P52A-05:
Following up on the Discovery of Water Vapor at Europa’s South Pole with HST

Friday, 19 December 2014: 11:20 AM
Lorenz Roth1,2, Kurt D Retherford1, Joachim Saur3, Darrell F Strobel4, Paul D Feldman4, Melissa A McGrath5, Francis Nimmo6, John R Spencer7, Cesare Grava1 and Aljona Bloecker3, (1)Southwest Research Institute San Antonio, San Antonio, TX, United States, (2)KTH Royal Institute of Technology, EES, Stockholm, Sweden, (3)University of Cologne, Cologne, Germany, (4)Johns Hopkins University, Baltimore, MD, United States, (5)NASA Marshall Space Flight Center, Huntsville, AL, United States, (6)University of California-Santa Cruz, Department of Earth and Planetary Sciences, Santa Cruz, CA, United States, (7)Southwest Research Institute, Boulder, CO, United States
Abstract:
We will present new Hubble Space Telescope (HST) observations of Europa’s UV aurora obtained within two campaigns in 2014 to follow up on the water vapor plume detection.
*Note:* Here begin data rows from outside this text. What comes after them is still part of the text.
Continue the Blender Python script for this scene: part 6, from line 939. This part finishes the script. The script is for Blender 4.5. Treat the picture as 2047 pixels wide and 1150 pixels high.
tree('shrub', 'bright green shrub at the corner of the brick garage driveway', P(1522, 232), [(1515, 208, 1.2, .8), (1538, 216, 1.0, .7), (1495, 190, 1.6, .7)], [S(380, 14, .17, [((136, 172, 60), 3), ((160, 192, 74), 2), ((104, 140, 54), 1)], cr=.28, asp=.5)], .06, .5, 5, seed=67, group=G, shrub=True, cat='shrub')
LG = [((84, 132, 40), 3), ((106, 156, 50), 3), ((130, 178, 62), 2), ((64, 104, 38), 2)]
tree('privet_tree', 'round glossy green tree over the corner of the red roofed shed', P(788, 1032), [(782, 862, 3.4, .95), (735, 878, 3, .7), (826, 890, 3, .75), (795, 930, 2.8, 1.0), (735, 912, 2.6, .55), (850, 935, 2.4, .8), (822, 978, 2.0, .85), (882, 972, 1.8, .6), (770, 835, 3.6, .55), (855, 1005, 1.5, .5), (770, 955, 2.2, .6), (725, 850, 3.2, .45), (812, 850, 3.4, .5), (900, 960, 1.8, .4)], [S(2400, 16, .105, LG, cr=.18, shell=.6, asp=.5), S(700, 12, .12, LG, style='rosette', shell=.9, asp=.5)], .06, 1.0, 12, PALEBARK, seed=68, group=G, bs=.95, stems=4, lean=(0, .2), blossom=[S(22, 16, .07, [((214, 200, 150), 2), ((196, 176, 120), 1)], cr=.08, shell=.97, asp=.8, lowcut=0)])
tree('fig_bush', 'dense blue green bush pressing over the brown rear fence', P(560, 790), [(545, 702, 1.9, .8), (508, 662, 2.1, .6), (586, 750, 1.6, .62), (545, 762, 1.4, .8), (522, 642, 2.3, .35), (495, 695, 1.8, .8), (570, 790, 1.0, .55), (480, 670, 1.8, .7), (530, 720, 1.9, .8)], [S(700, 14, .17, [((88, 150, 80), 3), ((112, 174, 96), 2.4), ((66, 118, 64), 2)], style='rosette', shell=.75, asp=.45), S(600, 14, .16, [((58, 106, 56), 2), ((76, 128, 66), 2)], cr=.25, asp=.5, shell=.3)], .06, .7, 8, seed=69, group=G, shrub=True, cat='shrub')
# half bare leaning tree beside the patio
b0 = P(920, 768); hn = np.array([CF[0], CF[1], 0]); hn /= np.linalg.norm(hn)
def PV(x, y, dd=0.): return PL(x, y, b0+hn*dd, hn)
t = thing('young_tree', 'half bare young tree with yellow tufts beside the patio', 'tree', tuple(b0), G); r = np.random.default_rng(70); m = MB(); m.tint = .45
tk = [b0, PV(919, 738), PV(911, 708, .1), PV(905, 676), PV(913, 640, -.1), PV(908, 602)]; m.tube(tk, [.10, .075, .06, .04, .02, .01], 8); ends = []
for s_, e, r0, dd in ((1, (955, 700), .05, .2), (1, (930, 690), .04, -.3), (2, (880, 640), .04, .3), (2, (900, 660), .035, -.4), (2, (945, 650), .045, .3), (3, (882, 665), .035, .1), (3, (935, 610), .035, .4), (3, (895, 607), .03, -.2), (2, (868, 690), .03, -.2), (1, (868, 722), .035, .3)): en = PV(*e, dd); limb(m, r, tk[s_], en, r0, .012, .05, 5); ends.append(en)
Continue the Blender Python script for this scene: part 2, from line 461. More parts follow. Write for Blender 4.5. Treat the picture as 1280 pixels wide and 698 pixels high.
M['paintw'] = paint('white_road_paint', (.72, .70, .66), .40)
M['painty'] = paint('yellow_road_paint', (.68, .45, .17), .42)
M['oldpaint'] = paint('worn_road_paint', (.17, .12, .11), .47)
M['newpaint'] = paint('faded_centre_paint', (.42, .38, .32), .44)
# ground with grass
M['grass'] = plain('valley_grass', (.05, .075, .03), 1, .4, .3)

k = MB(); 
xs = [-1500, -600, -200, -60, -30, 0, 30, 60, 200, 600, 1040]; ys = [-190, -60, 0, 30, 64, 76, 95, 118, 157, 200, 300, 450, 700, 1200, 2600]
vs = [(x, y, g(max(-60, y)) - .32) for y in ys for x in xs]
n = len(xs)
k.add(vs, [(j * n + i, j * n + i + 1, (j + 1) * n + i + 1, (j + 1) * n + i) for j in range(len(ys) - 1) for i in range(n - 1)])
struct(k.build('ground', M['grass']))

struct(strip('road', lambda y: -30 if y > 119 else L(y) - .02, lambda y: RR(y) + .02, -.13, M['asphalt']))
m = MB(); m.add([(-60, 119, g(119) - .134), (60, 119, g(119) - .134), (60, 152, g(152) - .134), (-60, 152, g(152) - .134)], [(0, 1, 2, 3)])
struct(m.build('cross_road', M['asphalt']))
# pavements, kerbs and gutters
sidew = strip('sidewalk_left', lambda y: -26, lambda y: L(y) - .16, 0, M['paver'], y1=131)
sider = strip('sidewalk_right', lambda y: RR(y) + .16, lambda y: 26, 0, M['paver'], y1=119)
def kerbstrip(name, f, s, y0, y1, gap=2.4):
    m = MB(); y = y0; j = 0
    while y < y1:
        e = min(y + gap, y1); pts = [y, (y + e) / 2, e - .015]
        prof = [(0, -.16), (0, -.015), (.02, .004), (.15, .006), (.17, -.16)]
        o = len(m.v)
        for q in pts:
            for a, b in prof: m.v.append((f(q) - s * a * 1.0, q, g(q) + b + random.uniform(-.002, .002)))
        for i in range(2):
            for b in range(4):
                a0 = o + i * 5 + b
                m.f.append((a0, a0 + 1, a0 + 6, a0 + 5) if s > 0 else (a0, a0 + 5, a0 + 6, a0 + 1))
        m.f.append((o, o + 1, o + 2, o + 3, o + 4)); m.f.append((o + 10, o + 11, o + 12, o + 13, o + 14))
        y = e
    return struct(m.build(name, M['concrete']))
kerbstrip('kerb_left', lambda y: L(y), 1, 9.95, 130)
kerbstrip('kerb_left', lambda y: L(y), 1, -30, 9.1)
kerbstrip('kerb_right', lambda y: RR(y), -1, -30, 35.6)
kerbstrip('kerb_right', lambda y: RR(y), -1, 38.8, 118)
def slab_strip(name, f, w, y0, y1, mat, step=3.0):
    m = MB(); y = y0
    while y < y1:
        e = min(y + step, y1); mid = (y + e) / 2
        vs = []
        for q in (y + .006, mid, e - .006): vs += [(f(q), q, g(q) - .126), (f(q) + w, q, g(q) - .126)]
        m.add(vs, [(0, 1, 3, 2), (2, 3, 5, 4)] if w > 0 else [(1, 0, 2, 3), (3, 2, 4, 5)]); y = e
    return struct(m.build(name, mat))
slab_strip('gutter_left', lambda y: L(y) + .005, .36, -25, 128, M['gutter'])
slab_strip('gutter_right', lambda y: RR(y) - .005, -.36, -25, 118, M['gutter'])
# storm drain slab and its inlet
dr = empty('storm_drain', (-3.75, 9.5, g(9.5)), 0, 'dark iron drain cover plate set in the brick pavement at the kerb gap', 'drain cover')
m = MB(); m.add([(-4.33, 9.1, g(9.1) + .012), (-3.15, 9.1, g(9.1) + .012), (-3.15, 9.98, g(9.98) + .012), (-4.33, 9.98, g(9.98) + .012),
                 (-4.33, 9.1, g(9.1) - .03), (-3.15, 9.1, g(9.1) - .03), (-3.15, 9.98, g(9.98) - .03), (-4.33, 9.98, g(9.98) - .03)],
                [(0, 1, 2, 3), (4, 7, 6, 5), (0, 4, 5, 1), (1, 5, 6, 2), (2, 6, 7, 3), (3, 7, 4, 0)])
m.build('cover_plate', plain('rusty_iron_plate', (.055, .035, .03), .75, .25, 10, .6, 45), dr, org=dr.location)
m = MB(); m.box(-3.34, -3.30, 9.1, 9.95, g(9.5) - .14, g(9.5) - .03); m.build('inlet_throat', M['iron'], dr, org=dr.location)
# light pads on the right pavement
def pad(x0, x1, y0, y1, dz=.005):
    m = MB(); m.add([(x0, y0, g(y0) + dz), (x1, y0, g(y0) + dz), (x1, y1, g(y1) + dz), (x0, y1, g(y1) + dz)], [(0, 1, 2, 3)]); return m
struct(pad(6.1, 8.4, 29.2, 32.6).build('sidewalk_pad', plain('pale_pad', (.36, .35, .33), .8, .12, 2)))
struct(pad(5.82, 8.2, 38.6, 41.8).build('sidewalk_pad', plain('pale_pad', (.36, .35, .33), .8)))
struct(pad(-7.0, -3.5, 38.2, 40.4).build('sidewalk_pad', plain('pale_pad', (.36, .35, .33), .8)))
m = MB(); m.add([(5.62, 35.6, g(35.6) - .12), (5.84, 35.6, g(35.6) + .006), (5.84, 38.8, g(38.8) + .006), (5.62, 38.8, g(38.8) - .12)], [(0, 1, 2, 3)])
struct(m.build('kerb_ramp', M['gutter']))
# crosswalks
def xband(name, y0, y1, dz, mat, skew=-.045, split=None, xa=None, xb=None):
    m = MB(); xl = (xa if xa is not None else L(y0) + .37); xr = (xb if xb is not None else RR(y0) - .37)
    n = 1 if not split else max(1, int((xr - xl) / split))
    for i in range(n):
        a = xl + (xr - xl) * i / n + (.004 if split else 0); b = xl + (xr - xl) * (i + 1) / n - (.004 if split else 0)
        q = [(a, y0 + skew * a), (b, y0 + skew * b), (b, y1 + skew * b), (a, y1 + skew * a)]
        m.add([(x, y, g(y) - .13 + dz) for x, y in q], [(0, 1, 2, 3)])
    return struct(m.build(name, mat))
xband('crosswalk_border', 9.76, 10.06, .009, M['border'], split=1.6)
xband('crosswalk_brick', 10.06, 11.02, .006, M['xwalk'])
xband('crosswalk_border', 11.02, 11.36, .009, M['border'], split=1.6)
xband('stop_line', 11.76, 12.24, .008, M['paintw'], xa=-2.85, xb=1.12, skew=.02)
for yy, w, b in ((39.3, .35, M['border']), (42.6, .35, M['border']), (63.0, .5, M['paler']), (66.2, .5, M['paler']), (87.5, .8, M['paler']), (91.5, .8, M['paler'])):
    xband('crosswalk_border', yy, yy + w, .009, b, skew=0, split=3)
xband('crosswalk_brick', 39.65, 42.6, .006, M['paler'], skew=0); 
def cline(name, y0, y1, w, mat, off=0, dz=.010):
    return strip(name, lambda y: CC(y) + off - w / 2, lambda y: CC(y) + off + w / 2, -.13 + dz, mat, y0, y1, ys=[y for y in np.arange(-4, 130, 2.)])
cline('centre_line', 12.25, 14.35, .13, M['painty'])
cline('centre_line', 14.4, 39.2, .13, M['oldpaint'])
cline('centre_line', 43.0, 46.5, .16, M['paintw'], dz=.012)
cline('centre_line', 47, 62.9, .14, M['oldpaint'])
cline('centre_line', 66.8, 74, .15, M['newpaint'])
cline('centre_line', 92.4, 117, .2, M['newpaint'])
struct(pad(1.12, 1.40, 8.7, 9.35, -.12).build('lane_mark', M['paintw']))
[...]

HST aurora images taken in 2012 have revealed coincident signals from atomic hydrogen and oxygen pointing to the existence of transient water vapor plumes near the south pole. The water vapor was detected only during one HST visit in December 2012 when Europa was near apocenter position and was speculated to be correlated with changing tidal stresses along Europa’s orbit. In a first follow-up campaign new aurora images were taken by HST early in 2014 with Europa near apocenter, but the initial detection was not confirmed. More HST aurora images will be obtained in the course of a larger Hubble observing campaign starting in November 2014. We will review all HST aurora imaging observations to date and discuss potential sources for varying plume activity and changing detectability by HST. In particular, we will examine various explanations for the non-detections in the early 2014 observations near apocenter.